**WHAT THE EXERCISE ASKS**
From the entries below, gather every line containing the string "pixels".

Scripts that build scenes
★ ★ ★ ★

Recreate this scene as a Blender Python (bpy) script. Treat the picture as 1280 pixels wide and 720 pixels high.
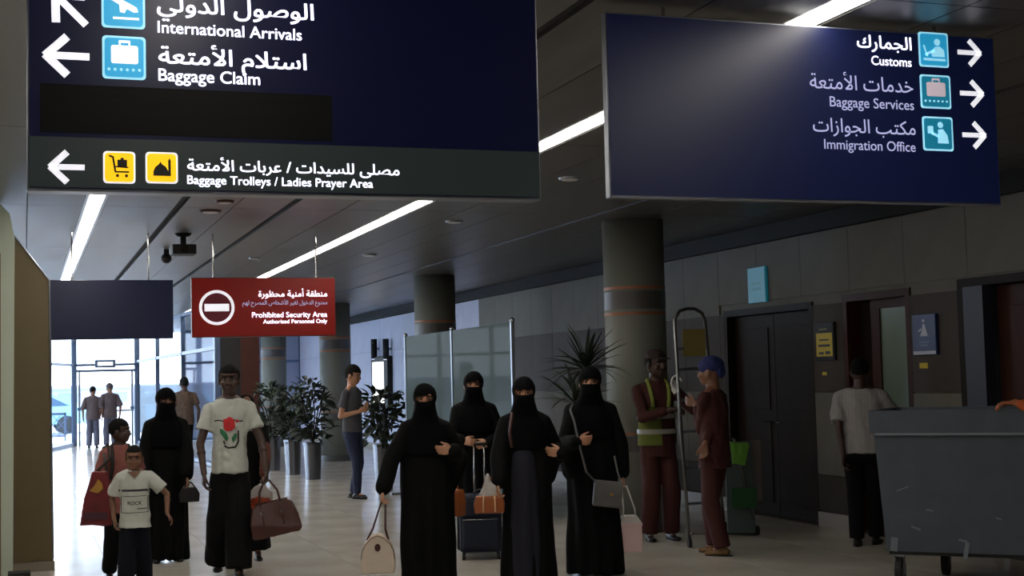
import bpy, bmesh, math, random
from math import sin, cos, pi, radians, atan2, sqrt
from mathutils import Vector as V, Matrix, noise, geometry
from mathutils.bvhtree import BVHTree
random.seed(7)
SC = bpy.context.scene
COL = SC.collection
for o in list(bpy.data.objects): bpy.data.objects.remove(o)

# ------------------------------------------------------------------ camera
EYE = V((0, 0, 1.57)); FPX = 1750.0
YAW, PITCH, ROLL = radians(19.26739), radians(3.64236), radians(-1.42082)
FWD = V((sin(YAW)*cos(PITCH), cos(YAW)*cos(PITCH), sin(PITCH)))
RG0 = V((cos(YAW), -sin(YAW), 0)); UP0 = RG0.cross(FWD)
RGT = RG0*cos(ROLL) + UP0*sin(ROLL); UPV = -RG0*sin(ROLL) + UP0*cos(ROLL)
cam = bpy.data.cameras.new('camera'); cam.sensor_width = 36; cam.lens = FPX*36/1280; cam.clip_end = 400
camo = bpy.data.objects.new('camera', cam); COL.objects.link(camo); SC.camera = camo
M = Matrix((RGT, UPV, -FWD)).transposed().to_4x4(); M.translation = EYE
camo.matrix_world = M
# measured points: where a sight line meets the plane Y=..., X=... or Z=... of the hall
def ray(x, y): return FWD + RGT*((x-640)/FPX) + UPV*((360-y)/FPX)
def PY(x, y, Y): d = ray(x, y); return EYE + d*(Y/d.y)
def PXx(x, y, X): d = ray(x, y); return EYE + d*(X/d.x)
def PZ(x, y, z=0): d = ray(x, y); return EYE + d*((z-EYE.z)/d.z)

# ------------------------------------------------------------------ world, light, exposure
SC.view_settings.view_transform = 'Standard'; SC.view_settings.look = 'None'
SC.view_settings.gamma = 1; SC.view_settings.use_curve_mapping = False
SC.view_settings.exposure = 0.0
W = bpy.data.worlds.new('sky'); SC.world = W; W.use_nodes = True
wn = W.node_tree; bg = wn.nodes['Background']
tc = wn.nodes.new('ShaderNodeTexCoord'); sx = wn.nodes.new('ShaderNodeSeparateXYZ'); rp = wn.nodes.new('ShaderNodeValToRGB')
wn.links.new(tc.outputs['Generated'], sx.inputs[0]); wn.links.new(sx.outputs[2], rp.inputs[0]); wn.links.new(rp.outputs[0], bg.inputs[0])
rp.color_ramp.elements[0].position = 0.0; rp.color_ramp.elements[0].color = (.80, .89, 1, 1)
rp.color_ramp.elements[1].position = 0.5; rp.color_ramp.elements[1].color = (.58, .72, 1, 1)
SKY = 8.0
bg.inputs[1].default_value = SKY
STRIP = 18.0

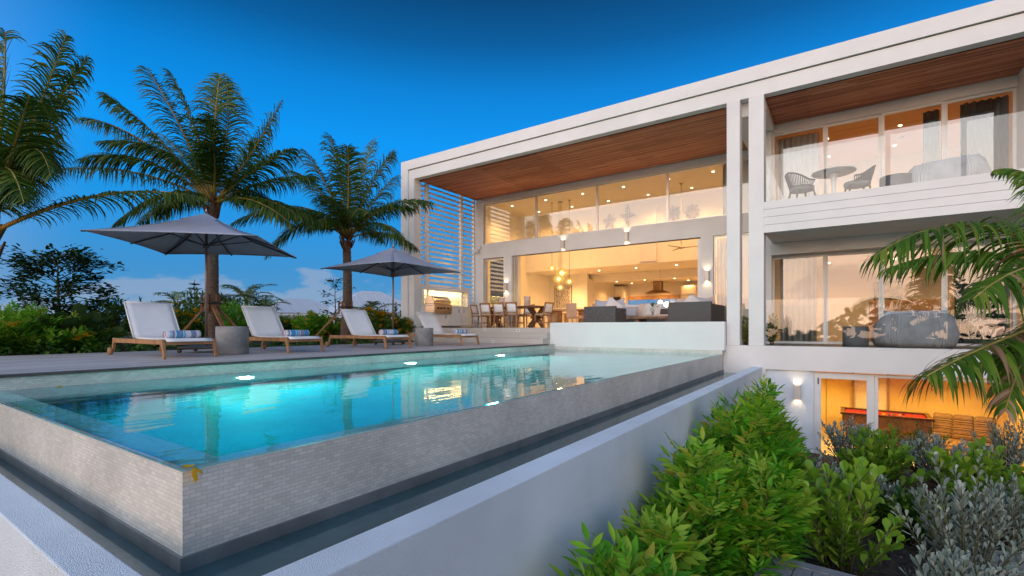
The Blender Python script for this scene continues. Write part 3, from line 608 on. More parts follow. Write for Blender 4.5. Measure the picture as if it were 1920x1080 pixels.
for s in (-1, 1):
    mb = MB(); mb.bar((s*.95,-.42,.02),(s*.95,.42,.72),.1,.12,up=(1,0,0)); mb.bar((s*.951,.42,.02),(s*.951,-.42,.72),.098,.12,up=(1,0,0)); mb.bar((s*.7,-.0,.37),(s*1.15,.0,.37),.08,.08); mb.build('trestle', M['darkwood'], t)
    mb = MB(); mb.bar((s*.6,0,.02),(s*1.2,0,.72),.09,.12,up=(0,1,0)); mb.bar((s*1.2,.002,.02),(s*.6,.002,.72),.088,.12,up=(0,1,0)); mb.build('brace', M['darkwood'], t)
frost = mat('smoky_lantern_glass', (.62,.45,.36), .2, var=.1, vscale=9)
for px, lab in ((941, 'pinkish glass hurricane lantern on the left half of the terrace table'), (988.5, 'pinkish glass hurricane lantern on the right half of the terrace table')):
    p = onY(px, 570, 15.05); t = T('hurricane_lantern', lab, 'lantern', (p.x, 15.05, TF+.781), 0, 'lanterns on the terrace table')
    MB().lathe([(.11,0),(.12,.04),(.115,.2),(.125,.36),(.118,.36),(.11,.2)], (0,0,0), 20).build('glass_shade', frost, t); MB().lathe([(.04,.02),(.04,.16)], (0,0,0), 12).build('candle', M['cush'], t)
# ================================================================ terrace sofas
def cushion(mb, c, w, h, d, rx=0, rz=0, n=7):
    Mx = Matrix.Translation(c) @ Matrix.Rotation(rz, 4, 'Z') @ Matrix.Rotation(rx, 4, 'X')
    for sgn in (-1, 1):
        def fn(u, v):
            a, b = 2*u-1, 2*v-1; k_ = (1-abs(a)**3.5)*(1-abs(b)**3.5); pin = 1-.08*(1-abs(a))*abs(b)-.08*(1-abs(b))*abs(a)
            return Mx @ Vector((a*w/2*(1-.07*(1-b*b)*abs(a)), sgn*d/2*(k_**.55), b*h/2*(1-.07*(1-a*a)*abs(b))))
        mb.grid(fn, n, n)
    return mb
def pillow(loc, w, m, lab, rx=-.3, rz=0, group='pillows on the terrace sofas'):
    o = cushion(MB(), Vector((0,0,0)), w, w, .17).build('pillow', m, smooth=True); o.location = loc; o.rotation_euler = (rx, 0, rz)
    return tag(o, lab, 'pillow', group)
def sofa(name, lab, cat, loc, rz, w, d=.85, hb=.62):
    t = T(name, lab, cat, loc, rz)
    MB().box(-w/2, w/2, -d/2, -d/2+.12, 0, hb).build('backrest', M['wicker'], t, bev=.02)
    for s in (-1, 1): MB().box(s*w/2, s*(w/2-.12), -d/2+.121, d/2, 0, hb-.05).build('arm', M['wicker'], t, bev=.02)
    MB().box(-w/2+.121, w/2-.121, -d/2+.121, d/2, .04, .28).build('seat_base', M['wicker'], t, bev=.01)
    n = max(1, round((w-.24)/.75)); cw = (w-.25)/n
    for i in range(n): MB().box(-w/2+.125+i*cw, -w/2+.12+(i+1)*cw-.01, -d/2+.2, d/2+.02, .281, .42).build('seat_cushion', M['pinkcush'], t, bev=.04, seg=3)
    return t
p = onY(1135, 600, 13.4); sofa('wicker_armchair', 'dark wicker armchair with its back to the pool, left of the coffee table', 'armchair', (p.x, 13.4, TF), 0, .98)
q = onY(1313, 600, 13.4); sofa('wicker_sofa', 'dark wicker sofa in the corner beside the tall white columns', 'sofa', (-3.35, 13.95, TF), R(90)*0, 1.1, 1.7, .68)
r_ = onY(1215, 600, 15.5); sofa('wicker_sofa', 'cushioned wicker sofa facing the pool behind the coffee table', 'sofa', (r_.x, 15.5, TF), R(180), 2.3)
pl = [(1127, 573, 13.55, .42, 'greycush', 'grey pillow, left of the two leaning in the left wicker armchair', .1), (1146, 572, 13.6, .46, 'cush', 'white pillow standing point up in the left wicker armchair', .7), (1158, 574, 13.75, .44, 'greycush', 'grey pillow at the right end of the left wicker armchair', -.2),
      (1180, 576, 15.2, .5, 'cush', 'white pillow at the left end of the far sofa', .1), (1196, 576, 15.25, .5, 'pinkcush', 'blush striped pillow second from the left on the far sofa', -.1), (1222, 577, 15.2, .52, 'cush', 'white pillow at the right end of the far sofa behind the flowers', .05),
      (1297, 574, 13.5, .44, 'cush', 'white pillow standing point up on the corner sofa', .72), (1312, 574, 13.6, .42, 'greycush', 'grey pillow in the middle of the corner sofa', .2), (1325, 575, 13.9, .42, 'pinkcush', 'blush pillow at the right end of the corner sofa', -.2), (1279, 577, 13.9, .4, 'pinkcush', 'blush pillow low at the left end of the corner sofa', .1)]
for px, py, yy, w, m, lab, ry in pl:
    p = onY(px, py+8, yy); o = pillow((p.x, yy, TF+(.60 if yy < 14.5 else .50)), w+.05, M[m], lab); o.rotation_euler = (-.25, ry, 0)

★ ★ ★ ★

**SOLUTION TO THIS PROBLEM**
Recreate this scene as a Blender Python (bpy) script. Treat the picture as 1280 pixels wide and 720 pixels high.
The Blender Python script for this scene continues. Write part 3, from line 608 on. More parts follow. Write for Blender 4.5. Measure the picture as if it were 1920x1080 pixels.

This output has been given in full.